COLUMN: Wrestling is not a sport, it’s sports entertainment

Justin DiBiase

“You know it’s fake, right?” “Man, I haven’t watched wrestling since the fifth grade, dude.” These are some of the claims that swirl around the head of the average American when the topic of professional wrestling is brought up. How does someone judge a product like wrestling when he or she cannot identify what exactly it represents? While most people are indifferent toward wrestling, I have a personal endearment to the “sport,” having watched it with my brothers since the Hulk Hogan era.

Some people watch “Grey’s Anatomy” on Thursdays; some watch “Cold Case” on Sundays. Others watch “WWE Monday Night Raw” on Mondays. This really is what wrestling is and tries to be. It is solely entertainment packed into two one-hour time slots on Monday and Friday nights. It will never replace any of the professional sports, nor can it even compete against them. Wrestling does not have extra innings or playoffs; it is simply a weekly television broadcast designed to entertain. It is “Days of Our Lives,” “Ultimate Fighting Championship” and “Mad TV” all wrapped up into one product.

The key word here is entertainment. It is what wrestling arguably does better than any other show on television today. The characters are vibrant; the storylines are cutting edge and intriguing; and the actual wrestling in the ring is action-packed. The wrestlers are so well-rounded when it comes to personality, athleticism and overall popularity that several wrestlers eventually become music stars, actors or athletes in other sports.

Many people criticize professional wrestling because not many people are reasonable enough to give it a chance. Wrestling brings us back to childhood when our imaginations led us through our lives. Larger-than-life characters use the fans as a direct source of energy and direction. In other professional sports, athletes get their motivation and satisfaction from money and their coaches. Wrestlers feed off the crowd and give fans the best show they can deliver every night.

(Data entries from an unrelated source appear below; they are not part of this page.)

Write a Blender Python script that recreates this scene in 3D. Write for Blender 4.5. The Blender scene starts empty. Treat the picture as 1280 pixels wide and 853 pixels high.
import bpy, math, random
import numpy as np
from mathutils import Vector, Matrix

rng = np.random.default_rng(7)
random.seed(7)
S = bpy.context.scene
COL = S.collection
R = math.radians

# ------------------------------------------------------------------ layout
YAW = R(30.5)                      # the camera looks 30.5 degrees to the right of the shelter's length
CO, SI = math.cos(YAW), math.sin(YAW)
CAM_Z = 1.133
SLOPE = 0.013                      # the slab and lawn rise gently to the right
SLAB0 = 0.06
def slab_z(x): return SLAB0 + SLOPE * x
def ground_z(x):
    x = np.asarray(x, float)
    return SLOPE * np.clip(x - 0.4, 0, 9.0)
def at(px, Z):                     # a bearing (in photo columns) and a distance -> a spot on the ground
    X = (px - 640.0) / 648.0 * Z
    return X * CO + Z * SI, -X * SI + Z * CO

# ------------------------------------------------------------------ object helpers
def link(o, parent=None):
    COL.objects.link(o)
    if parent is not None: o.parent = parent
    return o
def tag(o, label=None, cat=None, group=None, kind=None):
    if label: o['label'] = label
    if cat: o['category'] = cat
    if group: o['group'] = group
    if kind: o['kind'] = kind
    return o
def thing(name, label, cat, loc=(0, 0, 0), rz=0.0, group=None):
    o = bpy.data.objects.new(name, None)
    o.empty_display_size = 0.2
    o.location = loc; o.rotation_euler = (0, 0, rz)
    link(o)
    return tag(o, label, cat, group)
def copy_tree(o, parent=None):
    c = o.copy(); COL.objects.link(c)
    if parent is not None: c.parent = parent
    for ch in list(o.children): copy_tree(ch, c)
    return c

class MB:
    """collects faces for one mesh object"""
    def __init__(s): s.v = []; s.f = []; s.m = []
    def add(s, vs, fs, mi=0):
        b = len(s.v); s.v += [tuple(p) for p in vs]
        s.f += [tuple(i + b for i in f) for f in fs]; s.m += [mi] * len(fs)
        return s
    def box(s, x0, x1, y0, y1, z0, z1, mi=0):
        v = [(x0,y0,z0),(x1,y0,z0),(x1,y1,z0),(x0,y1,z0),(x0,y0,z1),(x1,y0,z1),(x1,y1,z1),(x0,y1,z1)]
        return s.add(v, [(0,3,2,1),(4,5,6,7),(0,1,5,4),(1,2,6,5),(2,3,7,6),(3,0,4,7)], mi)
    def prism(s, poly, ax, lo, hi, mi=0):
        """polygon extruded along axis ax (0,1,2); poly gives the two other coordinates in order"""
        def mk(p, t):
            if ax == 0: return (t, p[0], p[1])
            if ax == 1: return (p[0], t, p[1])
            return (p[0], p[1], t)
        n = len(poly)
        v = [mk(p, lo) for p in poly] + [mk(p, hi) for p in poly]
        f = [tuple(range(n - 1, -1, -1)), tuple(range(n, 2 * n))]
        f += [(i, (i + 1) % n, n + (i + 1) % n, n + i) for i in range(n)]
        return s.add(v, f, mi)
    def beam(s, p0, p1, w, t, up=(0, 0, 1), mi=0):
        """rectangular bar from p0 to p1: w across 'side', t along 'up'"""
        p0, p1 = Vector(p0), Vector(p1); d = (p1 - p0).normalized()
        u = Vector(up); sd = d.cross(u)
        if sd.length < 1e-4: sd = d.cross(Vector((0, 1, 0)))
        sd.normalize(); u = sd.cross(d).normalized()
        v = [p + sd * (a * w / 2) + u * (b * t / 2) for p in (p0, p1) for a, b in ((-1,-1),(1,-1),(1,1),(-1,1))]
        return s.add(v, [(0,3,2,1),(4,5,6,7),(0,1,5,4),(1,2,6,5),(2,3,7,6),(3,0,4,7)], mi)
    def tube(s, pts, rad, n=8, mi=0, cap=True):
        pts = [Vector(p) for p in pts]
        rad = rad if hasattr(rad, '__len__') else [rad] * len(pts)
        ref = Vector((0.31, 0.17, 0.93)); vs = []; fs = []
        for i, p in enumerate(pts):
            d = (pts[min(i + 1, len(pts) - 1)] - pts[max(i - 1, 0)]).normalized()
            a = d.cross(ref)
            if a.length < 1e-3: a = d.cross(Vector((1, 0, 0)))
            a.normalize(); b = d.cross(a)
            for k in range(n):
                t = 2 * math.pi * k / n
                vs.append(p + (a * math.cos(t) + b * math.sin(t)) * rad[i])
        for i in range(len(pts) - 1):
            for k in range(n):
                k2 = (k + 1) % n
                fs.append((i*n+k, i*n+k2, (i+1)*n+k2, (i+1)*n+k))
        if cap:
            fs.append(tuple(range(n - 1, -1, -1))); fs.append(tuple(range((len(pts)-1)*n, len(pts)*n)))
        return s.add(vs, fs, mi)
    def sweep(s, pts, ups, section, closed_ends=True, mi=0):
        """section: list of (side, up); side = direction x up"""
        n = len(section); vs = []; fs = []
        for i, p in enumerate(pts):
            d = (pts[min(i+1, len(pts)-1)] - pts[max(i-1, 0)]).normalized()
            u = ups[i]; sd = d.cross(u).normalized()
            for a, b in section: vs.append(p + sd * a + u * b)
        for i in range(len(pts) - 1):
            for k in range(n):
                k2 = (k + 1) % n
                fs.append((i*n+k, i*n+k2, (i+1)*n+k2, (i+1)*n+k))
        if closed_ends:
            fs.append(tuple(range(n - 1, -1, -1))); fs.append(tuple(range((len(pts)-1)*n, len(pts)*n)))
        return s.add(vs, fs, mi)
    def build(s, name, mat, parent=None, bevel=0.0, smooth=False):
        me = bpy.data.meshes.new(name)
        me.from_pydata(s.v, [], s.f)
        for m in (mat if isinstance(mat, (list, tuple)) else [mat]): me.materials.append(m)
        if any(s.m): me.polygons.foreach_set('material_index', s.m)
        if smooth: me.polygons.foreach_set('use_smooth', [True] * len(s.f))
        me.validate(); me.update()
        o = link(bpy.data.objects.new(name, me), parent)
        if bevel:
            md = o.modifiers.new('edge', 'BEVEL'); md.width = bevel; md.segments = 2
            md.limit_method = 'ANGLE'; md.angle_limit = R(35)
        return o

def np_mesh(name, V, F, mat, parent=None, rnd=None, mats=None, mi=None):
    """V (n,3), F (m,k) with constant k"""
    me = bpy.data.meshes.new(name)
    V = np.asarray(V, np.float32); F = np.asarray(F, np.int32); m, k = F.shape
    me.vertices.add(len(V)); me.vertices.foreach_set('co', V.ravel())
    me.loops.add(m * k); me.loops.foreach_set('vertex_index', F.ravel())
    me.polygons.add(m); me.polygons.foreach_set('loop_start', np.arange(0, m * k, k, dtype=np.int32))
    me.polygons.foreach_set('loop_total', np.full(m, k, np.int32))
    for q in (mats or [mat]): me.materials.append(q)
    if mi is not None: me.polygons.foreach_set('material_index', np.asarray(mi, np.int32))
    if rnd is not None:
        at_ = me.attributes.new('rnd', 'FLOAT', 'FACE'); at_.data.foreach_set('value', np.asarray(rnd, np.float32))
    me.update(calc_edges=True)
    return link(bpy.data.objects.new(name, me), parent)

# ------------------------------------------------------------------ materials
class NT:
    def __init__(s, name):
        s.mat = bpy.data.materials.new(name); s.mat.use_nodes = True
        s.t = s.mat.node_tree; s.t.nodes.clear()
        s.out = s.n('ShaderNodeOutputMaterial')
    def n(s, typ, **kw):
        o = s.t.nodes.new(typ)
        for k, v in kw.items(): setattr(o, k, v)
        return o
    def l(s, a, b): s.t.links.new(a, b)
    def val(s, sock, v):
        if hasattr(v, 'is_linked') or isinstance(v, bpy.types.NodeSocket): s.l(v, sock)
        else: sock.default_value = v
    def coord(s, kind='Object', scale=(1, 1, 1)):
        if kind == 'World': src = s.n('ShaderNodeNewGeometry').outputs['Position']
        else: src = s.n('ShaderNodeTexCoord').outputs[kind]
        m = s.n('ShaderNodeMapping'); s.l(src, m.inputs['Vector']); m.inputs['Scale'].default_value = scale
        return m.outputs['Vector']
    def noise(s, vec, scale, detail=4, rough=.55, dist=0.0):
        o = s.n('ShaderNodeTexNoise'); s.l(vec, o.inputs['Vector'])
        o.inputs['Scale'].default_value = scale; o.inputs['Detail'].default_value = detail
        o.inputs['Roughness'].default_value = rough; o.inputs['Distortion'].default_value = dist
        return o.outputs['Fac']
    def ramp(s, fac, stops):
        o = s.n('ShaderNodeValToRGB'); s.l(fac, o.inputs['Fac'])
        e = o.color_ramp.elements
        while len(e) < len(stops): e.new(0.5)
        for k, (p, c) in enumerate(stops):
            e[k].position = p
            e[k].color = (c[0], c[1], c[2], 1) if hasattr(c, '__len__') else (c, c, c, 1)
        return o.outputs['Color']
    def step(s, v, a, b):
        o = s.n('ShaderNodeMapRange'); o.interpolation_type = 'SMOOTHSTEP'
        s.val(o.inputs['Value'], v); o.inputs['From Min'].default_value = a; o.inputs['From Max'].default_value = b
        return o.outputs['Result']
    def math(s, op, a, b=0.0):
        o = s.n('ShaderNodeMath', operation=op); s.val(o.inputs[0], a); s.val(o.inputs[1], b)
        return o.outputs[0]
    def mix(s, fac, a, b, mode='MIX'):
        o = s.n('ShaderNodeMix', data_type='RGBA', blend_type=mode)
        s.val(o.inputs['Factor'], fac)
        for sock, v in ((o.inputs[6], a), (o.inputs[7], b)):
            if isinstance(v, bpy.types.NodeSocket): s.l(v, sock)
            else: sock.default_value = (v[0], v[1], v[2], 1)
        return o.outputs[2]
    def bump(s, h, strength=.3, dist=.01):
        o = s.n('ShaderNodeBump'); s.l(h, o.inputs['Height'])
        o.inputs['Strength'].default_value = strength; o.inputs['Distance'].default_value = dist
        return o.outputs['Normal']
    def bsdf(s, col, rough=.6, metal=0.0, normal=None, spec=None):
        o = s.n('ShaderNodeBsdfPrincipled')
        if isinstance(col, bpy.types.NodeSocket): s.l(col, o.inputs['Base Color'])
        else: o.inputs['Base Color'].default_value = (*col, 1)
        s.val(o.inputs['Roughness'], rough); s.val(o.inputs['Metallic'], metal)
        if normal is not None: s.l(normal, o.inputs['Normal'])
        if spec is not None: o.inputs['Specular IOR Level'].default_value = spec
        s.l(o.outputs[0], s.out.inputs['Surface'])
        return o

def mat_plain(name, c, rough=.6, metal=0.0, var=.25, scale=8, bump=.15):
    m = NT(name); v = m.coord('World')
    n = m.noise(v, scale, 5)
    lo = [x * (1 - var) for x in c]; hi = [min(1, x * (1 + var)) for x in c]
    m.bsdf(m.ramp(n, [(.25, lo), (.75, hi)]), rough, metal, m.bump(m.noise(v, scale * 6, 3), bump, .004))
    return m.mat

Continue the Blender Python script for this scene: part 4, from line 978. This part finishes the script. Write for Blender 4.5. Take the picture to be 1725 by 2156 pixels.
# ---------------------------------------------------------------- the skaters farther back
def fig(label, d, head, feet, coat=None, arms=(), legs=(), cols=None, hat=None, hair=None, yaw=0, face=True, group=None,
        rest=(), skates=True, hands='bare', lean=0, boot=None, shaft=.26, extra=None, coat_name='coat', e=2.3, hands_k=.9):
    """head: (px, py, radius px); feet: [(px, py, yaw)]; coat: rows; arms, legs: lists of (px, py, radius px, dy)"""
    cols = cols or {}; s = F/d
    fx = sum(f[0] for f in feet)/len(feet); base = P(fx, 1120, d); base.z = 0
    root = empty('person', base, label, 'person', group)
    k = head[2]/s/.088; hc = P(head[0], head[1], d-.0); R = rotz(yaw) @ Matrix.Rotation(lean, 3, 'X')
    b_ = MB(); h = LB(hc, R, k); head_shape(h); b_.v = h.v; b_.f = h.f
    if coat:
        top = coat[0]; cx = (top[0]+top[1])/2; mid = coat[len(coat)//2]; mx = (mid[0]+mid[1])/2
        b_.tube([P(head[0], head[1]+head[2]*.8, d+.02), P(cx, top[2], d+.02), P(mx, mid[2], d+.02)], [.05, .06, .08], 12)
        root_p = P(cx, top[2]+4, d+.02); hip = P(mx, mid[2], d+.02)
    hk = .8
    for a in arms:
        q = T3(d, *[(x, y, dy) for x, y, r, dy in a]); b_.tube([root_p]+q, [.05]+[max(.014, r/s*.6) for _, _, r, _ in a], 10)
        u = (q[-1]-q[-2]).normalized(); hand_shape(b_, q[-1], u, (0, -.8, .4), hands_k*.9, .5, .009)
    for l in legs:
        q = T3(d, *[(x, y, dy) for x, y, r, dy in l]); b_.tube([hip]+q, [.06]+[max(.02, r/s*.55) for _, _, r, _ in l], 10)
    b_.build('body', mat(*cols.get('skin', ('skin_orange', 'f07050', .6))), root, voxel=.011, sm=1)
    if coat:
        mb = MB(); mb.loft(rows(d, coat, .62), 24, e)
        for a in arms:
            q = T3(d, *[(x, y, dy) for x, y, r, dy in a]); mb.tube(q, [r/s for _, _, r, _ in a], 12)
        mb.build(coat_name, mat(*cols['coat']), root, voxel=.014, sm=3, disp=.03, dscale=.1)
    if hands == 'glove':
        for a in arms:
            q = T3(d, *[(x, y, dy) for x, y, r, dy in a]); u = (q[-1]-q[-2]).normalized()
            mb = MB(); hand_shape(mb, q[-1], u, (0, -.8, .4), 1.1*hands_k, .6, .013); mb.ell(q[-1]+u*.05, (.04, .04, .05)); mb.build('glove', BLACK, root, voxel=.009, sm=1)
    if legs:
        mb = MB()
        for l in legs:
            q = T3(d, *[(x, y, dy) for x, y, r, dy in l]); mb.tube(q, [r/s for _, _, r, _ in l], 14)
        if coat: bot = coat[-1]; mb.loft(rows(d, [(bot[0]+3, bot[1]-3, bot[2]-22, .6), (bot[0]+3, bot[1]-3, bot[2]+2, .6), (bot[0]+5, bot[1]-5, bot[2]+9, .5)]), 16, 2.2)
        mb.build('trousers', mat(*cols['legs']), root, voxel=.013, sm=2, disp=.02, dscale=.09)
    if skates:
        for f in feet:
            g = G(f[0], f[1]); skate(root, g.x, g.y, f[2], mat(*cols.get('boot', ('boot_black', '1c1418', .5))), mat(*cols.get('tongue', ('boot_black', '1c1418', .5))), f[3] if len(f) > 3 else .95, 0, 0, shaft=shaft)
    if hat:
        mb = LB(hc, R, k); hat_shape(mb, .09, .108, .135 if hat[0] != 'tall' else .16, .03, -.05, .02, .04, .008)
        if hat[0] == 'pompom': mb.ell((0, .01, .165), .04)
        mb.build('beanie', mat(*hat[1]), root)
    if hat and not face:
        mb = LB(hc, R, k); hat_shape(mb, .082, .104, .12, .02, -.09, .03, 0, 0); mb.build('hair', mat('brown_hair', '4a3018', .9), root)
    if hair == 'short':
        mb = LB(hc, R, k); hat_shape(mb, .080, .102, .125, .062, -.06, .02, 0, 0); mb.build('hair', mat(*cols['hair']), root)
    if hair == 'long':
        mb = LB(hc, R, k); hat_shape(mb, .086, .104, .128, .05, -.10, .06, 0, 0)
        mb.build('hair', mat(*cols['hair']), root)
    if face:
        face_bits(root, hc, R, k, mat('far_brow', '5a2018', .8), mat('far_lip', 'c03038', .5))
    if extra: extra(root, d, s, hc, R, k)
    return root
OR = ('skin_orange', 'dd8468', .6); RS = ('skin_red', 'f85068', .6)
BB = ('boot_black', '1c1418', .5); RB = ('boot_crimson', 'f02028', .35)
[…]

I believe professional wrestling has become Shakespearean. I am not implying that the product in the ring is in any way academic; however, the events take the shape of old Shakespearean plays. Performers wrestle in front of onlookers who are not cheering or booing their favorite wrestlers; rather, they relay their satisfaction or disappointment with the match. Crowds create loud chants so that their voices are heard. Another dimension that makes professional wrestling so dynamic is that it is a living, breathing thing shaped by the fans. Creative teams try to present characters and storylines to fans, but if fans do not voice their approval, the management is quick to fix its error by trying something new. This is not just a trend within the continental United States. Professional wrestling is well-respected and honored in other nations such as Mexico and Japan.

Another major aspect of wrestling the general public just doesn’t get is the wrestling itself. Most people believe that since the matches are somewhat scripted, they are not worth watching. The truth is, professional wrestling has some of the most amazing and talented athletes in the world. Professional wrestlers range from former NFL players to Olympians like gold medalist Kurt Angle. I compare the matches to a form of art. The technical and often death-defying maneuvers are breathtaking. Where else would one see a 500-pound behemoth doing a splash from the second ring-rope or a lightweight performing a 450 degree spinning jump on an opponent from the top rope? The wrestlers nowadays are not like the seemingly handicapped ones with whom we grew up. They are exciting and ushering in a new breed of sports entertainment unparalleled by any other business. While some teenagers find outlets at rock shows or art museums, others go to the local wrestling shows.

As for the “fake” part of wrestling, there is nothing phony about the bumps and bruises these men endure. These performers are so passionate about what they do that a few years ago a wrestler struck a reporter after he questioned pro wrestling’s authenticity.

Professional wrestling does not have a huge following here at Villanova, but often times it receives false accusations of being too “fake” and childish. Contrary to the latter claim, the most popular age demographic for professional wrestling is young male adults. This style of sports entertainment is not for everyone, but it should not be ridiculed and hailed as an imposter sport by people who have never experienced professional wrestling.